No es por eso una utopía apuntar a la amistad cívica como núcleo que alimente la ciudadanía en nuestra patria. No es utopía, sino la recuperación de una esperanza realizada en nuestra naturaleza, que debe animar nuestro esfuerzo por plasmar en la vida social eso que somos: reflejo de Dios amor, y llamados, con su gracia y el apoyo mutuo, a construir relaciones de hermandad y de encuentro real en todas las actividades humanas.

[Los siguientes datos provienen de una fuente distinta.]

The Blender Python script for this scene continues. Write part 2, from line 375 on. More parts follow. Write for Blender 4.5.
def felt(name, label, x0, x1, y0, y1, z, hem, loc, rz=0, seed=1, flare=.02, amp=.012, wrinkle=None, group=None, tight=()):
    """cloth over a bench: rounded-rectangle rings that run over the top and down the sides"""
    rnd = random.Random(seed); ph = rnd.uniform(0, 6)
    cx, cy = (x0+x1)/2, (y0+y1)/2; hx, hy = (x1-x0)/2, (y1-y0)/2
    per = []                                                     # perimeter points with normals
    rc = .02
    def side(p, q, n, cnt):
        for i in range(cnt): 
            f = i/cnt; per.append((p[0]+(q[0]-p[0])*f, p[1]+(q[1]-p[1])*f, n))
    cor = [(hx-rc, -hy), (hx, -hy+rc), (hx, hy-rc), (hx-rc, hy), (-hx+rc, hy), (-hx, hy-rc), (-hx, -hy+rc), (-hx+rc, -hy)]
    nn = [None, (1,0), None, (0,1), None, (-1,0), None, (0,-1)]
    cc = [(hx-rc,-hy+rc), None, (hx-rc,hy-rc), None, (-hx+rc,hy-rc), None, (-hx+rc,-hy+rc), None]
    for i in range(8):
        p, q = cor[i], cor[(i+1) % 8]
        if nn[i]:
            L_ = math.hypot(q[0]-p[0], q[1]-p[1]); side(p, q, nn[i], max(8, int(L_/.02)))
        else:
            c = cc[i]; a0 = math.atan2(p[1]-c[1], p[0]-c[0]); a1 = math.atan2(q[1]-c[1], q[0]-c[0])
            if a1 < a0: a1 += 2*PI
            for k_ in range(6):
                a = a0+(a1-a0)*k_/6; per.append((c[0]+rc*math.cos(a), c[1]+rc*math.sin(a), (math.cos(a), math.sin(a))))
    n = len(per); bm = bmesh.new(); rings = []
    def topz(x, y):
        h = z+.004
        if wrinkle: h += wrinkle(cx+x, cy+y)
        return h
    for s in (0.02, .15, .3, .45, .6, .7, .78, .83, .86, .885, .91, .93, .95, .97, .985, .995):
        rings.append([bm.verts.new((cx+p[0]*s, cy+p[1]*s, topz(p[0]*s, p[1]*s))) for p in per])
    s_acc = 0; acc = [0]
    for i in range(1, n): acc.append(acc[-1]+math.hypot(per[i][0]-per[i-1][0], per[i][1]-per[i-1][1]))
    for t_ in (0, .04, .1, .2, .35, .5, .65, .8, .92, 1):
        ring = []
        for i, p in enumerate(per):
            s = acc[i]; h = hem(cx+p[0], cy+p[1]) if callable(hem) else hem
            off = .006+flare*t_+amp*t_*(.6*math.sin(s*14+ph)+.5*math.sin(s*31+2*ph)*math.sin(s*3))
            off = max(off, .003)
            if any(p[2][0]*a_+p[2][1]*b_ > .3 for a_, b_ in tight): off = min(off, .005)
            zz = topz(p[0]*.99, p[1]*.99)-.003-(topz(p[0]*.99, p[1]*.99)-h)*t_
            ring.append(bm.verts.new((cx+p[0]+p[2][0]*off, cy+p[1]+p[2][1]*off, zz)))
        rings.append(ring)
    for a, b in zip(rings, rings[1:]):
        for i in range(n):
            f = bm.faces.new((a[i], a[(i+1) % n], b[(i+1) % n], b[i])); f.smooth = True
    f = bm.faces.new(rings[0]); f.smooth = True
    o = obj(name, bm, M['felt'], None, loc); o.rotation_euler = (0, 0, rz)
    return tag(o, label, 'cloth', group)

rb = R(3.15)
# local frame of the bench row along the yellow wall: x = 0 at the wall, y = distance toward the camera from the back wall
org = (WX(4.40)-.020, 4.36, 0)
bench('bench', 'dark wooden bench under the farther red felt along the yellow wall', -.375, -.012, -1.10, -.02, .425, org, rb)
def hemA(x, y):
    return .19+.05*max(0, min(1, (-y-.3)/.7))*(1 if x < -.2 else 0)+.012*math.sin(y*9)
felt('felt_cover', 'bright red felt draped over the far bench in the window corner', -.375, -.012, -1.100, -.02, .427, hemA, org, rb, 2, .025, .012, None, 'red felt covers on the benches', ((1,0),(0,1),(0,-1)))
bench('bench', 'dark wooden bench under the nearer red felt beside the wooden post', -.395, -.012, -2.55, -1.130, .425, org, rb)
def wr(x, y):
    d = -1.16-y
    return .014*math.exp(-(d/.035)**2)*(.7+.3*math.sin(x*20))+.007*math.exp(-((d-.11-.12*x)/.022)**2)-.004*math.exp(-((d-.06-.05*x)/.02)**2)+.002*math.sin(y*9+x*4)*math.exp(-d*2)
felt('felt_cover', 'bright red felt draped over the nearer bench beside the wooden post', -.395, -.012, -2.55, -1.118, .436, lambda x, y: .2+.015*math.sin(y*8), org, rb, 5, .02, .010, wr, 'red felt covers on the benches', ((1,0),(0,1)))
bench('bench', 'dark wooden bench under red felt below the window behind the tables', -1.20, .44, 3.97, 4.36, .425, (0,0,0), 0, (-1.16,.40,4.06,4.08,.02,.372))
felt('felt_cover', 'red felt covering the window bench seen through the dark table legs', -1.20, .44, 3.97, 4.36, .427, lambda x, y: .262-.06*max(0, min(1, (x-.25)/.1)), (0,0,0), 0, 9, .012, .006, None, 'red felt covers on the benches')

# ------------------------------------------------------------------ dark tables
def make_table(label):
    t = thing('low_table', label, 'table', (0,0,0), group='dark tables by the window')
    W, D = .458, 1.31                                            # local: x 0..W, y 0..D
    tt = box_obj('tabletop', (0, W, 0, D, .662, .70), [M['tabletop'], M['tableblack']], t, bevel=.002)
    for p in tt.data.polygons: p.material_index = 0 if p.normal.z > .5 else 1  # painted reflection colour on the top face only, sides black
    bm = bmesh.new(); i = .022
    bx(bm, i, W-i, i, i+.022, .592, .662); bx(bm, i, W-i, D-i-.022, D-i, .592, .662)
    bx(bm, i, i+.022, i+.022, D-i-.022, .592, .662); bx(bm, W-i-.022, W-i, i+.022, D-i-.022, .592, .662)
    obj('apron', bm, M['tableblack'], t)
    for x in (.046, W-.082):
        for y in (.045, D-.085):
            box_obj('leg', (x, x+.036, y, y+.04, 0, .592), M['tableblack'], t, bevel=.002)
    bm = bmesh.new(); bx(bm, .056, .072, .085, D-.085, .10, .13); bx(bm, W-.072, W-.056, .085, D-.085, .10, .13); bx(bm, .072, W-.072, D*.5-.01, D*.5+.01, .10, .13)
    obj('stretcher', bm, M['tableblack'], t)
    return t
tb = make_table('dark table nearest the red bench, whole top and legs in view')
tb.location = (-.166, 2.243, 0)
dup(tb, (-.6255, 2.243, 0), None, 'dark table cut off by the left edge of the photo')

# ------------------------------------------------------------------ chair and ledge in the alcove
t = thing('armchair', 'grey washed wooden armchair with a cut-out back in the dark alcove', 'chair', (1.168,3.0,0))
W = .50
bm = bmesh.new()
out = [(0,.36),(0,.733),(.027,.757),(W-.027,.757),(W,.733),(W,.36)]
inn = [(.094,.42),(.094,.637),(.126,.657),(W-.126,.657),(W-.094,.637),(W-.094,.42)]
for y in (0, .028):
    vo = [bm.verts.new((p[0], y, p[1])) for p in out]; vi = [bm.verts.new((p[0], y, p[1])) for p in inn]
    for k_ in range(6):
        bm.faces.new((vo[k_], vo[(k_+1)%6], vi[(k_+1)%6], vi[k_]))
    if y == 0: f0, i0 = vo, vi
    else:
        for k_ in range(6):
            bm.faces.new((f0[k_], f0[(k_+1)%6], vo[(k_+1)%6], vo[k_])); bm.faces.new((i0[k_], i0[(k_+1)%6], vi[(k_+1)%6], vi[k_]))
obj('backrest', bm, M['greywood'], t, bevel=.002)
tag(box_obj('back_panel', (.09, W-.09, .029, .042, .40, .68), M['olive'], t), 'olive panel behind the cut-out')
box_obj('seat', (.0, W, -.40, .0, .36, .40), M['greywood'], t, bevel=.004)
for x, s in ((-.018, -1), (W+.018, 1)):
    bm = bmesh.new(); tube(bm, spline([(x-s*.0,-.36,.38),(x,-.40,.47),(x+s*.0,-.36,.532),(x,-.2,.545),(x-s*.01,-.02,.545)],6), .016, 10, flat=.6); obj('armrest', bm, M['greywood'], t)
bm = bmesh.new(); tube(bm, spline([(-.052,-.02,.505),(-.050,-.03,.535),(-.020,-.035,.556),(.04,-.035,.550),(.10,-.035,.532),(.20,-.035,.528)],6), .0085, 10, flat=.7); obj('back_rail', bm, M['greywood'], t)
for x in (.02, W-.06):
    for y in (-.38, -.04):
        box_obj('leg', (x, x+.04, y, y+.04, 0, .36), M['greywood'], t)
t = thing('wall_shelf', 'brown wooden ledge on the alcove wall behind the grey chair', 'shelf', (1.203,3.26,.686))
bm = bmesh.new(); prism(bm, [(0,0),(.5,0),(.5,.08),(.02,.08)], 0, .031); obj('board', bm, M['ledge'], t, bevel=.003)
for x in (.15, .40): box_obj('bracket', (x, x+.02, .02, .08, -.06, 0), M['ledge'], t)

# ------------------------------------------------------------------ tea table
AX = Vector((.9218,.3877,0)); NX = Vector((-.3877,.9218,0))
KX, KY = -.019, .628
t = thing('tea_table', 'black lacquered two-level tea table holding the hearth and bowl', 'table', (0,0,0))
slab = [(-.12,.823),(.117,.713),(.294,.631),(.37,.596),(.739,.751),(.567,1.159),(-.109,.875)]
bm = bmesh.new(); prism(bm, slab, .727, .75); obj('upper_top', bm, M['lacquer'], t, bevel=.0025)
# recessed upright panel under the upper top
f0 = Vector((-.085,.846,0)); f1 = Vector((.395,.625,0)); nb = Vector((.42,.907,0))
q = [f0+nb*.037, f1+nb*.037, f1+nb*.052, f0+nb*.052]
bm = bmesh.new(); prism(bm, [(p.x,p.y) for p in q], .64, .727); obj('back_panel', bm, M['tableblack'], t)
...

Esto lo hemos abordado de manera intensiva en un Congreso completo, la XVI versión del Católicos y Vida Pública, organizada por las instituciones Santo Tomás en Chile los pasados 23 y 24 de septiembre, donde con interesantes expositores y testimonios se trató la construcción de una ciudadanía a través del encuentro y diálogo a la luz de la fe. Interesante y actual desafío, que nos puede dar orientaciones para la vida cotidiana  y que se hizo eco de las palabras de Monseñor Celestino Aós en el Te Deum del pasado 18 de septiembre, realizado a los pies de la Inmaculada del Cerro San Cristóbal, en Santiago.

Y es por eso que esperamos con ilusión la próxima encíclica que el Papa Francisco ha escrito sobre la hermandad y la amistad cívica, y que ha firmado en Asís, a los pies del pobrecito San Francisco, uno de los que mejor vivió este amor fraterno a imagen de Dios. Porque, definitivamente, “por naturaleza el hombre es amigo del hombre”, y hay que caminar en esa dirección, tan necesaria.